By drawing a pattern of squares on the earth’s surface and assigning a means of measuring where those squares are in relation to a beginning point, cartographers are able to pinpoint places on earth.

Simple, right? Yeah, but it’s easy when you’re looking at a modern globe or map. How did our forefathers who had no accurate maps deal with this problem?

Put yourself on a sailing ship in the early 1700s and set sail. How would you know where you were after a day? A few months? You’d be able to measure the angle of the sun or the moon above the horizon to establish your latitude (north-south), but how about your longitude (east-west)?

To measure that you’d need an accurate chronograph. But none existed. Clocks of that era relied on pendulums that were of no value on a pitching, rocking ship.

In her book “Longitude” (Penguin Books ISBN 0 14 02.58795) Dava Sobel explains: “The measurement of longitude meridians … is tempered by time. To learn one’s longitude at sea, one needs to know what time it is aboard ship and also the time at the home port or other place of known longitude – at the very same moment. The two clock times enable the navigator to convert the hour difference into geographical separation. Since the earth takes 24 hours to complete one full revolution of 360 degrees, one hour marks a 24th of a spin, or 15 degrees.
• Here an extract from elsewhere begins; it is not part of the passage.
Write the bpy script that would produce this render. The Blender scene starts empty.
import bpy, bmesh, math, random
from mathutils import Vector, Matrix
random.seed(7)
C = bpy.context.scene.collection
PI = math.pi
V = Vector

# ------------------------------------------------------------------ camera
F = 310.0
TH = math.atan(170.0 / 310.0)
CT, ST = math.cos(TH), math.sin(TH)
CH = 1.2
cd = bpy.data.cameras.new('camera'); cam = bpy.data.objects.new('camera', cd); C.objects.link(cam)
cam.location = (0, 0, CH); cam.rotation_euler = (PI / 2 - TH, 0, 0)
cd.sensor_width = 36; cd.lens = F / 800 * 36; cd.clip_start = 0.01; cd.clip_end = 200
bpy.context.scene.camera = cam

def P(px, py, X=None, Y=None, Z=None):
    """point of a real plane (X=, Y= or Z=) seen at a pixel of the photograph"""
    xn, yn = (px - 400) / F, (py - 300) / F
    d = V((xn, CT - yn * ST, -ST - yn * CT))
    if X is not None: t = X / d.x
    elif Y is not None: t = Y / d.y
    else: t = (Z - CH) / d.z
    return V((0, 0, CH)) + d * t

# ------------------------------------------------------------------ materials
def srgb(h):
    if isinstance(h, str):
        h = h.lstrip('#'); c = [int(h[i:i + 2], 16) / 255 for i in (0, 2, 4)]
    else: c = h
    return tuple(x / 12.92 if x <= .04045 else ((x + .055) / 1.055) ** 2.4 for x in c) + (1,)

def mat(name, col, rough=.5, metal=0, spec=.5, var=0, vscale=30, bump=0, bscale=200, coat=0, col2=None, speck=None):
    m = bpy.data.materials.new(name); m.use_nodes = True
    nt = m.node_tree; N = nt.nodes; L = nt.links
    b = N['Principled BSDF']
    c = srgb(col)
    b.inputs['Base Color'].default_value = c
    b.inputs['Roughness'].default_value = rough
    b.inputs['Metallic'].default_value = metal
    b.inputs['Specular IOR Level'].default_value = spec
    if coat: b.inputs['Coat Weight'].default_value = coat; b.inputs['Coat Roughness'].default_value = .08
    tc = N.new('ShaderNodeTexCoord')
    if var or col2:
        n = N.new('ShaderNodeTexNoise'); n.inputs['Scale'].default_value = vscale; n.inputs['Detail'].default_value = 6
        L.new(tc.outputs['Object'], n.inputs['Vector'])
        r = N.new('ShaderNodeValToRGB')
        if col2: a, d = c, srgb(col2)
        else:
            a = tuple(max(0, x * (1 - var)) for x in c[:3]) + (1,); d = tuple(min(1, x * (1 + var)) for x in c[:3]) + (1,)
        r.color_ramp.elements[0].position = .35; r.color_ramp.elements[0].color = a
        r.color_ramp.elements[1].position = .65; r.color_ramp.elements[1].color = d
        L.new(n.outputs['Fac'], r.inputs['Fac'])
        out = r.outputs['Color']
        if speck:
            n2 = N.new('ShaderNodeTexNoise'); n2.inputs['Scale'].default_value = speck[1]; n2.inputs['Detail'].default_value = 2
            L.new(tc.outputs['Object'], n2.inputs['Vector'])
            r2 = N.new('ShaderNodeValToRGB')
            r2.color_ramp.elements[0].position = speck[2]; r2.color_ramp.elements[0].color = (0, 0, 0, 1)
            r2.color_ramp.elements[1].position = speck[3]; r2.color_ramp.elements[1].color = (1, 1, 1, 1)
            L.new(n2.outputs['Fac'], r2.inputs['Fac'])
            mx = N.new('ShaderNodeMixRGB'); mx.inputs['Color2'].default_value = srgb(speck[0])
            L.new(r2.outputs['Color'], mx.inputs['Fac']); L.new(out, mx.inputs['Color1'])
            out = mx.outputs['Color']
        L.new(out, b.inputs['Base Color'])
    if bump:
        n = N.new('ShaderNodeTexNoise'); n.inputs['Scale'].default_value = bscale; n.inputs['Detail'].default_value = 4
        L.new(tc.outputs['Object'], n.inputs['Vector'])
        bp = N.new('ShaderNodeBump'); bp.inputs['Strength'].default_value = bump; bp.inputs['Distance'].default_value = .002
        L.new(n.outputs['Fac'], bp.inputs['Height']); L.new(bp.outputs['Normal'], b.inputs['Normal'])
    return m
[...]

And so each hour’s time difference between the ship and the starting point marks a progress of 15 degrees of longitude to the east or west.

Every day at sea, when the navigator resets his ship’s clock to local noon when the sun reaches its highest point in the sky, and then consults the home-port clock, every hour’s discrepancy between them translates into another 15 degrees of longitude.

With no way of measuring longitude accurately, ships and lives were lost.

Sobel masterfully tells the story of the race to come up with an accurate measure of longitude and how one man, John Harrison, devoted most of his life to building a chronometer that satisfied the needs of mariners. Actually, between 1730 and 1770 he built and revised five models.

If you like science and history with some politics of the times thrown in, get your hands on this book. It’s a quick and informative read.